Les hommes sont-ils en train de perdre le pouvoir, de passer au second plan, de se laisser écraser par des femmes de plus en plus dominantes (haha) ? Qu’entend-on par « identité masculine » ? Quelles idées fondent nos représentations du masculin ?
La fin des haricots pour les porteurs de pénis ?
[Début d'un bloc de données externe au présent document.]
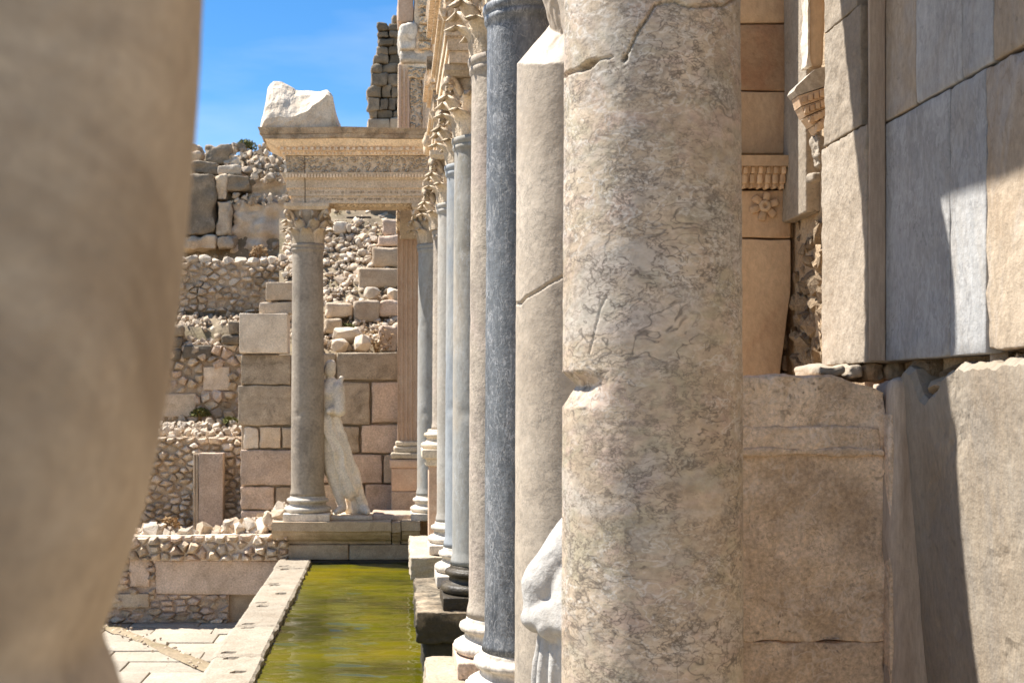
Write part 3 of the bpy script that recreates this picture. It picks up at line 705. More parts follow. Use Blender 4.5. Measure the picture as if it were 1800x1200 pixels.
# ressauts over each pair of columns
for lab, ya, yb in (('high carved entablature block over the two nearest columns', 3.02, 4.98), ('carved entablature block above the dark blue-grey and beige columns', 6.75, 8.55),
                    ('carved entablature block above light grey and blue-grey columns', 10.4, 12.35)):
    e = thing('entablature', lab, 'entablature', group='entablatures')
    entablature(e, (.47, 1.8, ya, yb), 4.55, (1, 0, 1, 1), .14)
e = thing('entablature', 'short carved entablature block above the whitish column', 'entablature', group='entablatures')
entablature(e, (.5, 1.8, 14.1, 15.0), 4.55, (1, 0, 1, 1), .12)
# console-like bracket stones left above the pedestal column
e = thing('entablature', 'small broken architrave piece over the short pedestal column', 'entablature', group='entablatures')
worn('architrave', (.47, 1.2, 15.5, 16.0, 4.44, 4.86), M['carved'], e, r=.02, div=4); worn('cornice', (.40, 1.2, 15.44, 16.06, 4.865, 5.05), M['carved'], e, r=.05, amp=.03, chip=.05, div=5)

# ------------------------------------------------------------------ broken marble block on the wing
def broken_block():
    y = 17.75
    prof = [  # px, top py of back ridge, py of the front break line
        (459, 203, 226), (466, 150, 214), (478, 141, 207), (492, 141, 203), (506, 150, 206), (515, 157, 205), (528, 160, 200), (545, 161, 190), (560, 158, 177), (575, 157, 164), (585, 168, 172), (591, 205, 212), (598, 228, 231)]
    vs, fs = [], []
    depth = [0, .06, .16, .3, .46, .58, .7]
    for i, (px, pt, pf) in enumerate(prof):
        x = X(px, y); zt, zf, zb = Z(pt, y), Z(pf, y), Z(239, y)
        row = [(0.10, zb), (0.05, zb + (zf - zb) * .5), (0, zf), (.14, zf + (zt - zf) * .35), (.3, zf + (zt - zf) * .8), (.45, zt), (.6, zt - .06), (.68, zb + (zt - zb) * .5), (.66, zb)]
        for (d, z) in row: vs.append(Vector((x, y + d, ZC + (z - ZC) * (y + d) / y if d < .5 else z)))
    n = 9; m = len(prof)
    for i in range(m - 1):
        for j in range(n - 1): fs.append([i * n + j, (i + 1) * n + j, (i + 1) * n + j + 1, i * n + j + 1])
        fs.append([i * n + n - 1, (i + 1) * n + n - 1, (i + 1) * n, i * n])
    fs.append(list(range(n))); fs.append([(m - 1) * n + j for j in range(n)][::-1])
    bm = bmesh.new(); bv = [bm.verts.new(v) for v in vs]
    for f in fs: bm.faces.new([bv[i] for i in f])
    bmesh.ops.triangulate(bm, faces=[f for f in bm.faces if len(f.verts) > 4])
    bmesh.ops.subdivide_edges(bm, edges=bm.edges[:], cuts=2, use_grid_fill=True)
    for v in bm.verts:
        p = v.co; q = noise.cell_vector(p * 7) - Vector((.5, .5, .5))
        v.co += Vector((fbm(p, 3.5, 1), fbm(p, 3.5, 2), fbm(p, 3.5, 3))) * .03
    bmesh.ops.smooth_vert(bm, verts=bm.verts[:], factor=.5, use_axis_x=True, use_axis_y=True, use_axis_z=True)
    for v in bm.verts: v.co += Vector((fbm(v.co, 9, 1), fbm(v.co, 9, 2), fbm(v.co, 9, 3))) * .012
    return frombm('marble_block', bm, M['pale'])
tag(broken_block(), 'large broken white marble block lying on top of the far entablature', 'stone block')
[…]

Dans l’un de ses papiers, X. Molénat dégaine (et dézingue) l’ouvrage d’Hanna Rosin, une journaliste américaine, auteure de The end of men, qui nous affirme peu ou prou que ÇA Y EST, l’ère nouvelle est arrivée, les femmes ont des diplômes, des métiers de fifous et des $$$, tandis que les hommes sont largués, ne pigent pas comment prendre leur nouvelle place, perdent leurs repères.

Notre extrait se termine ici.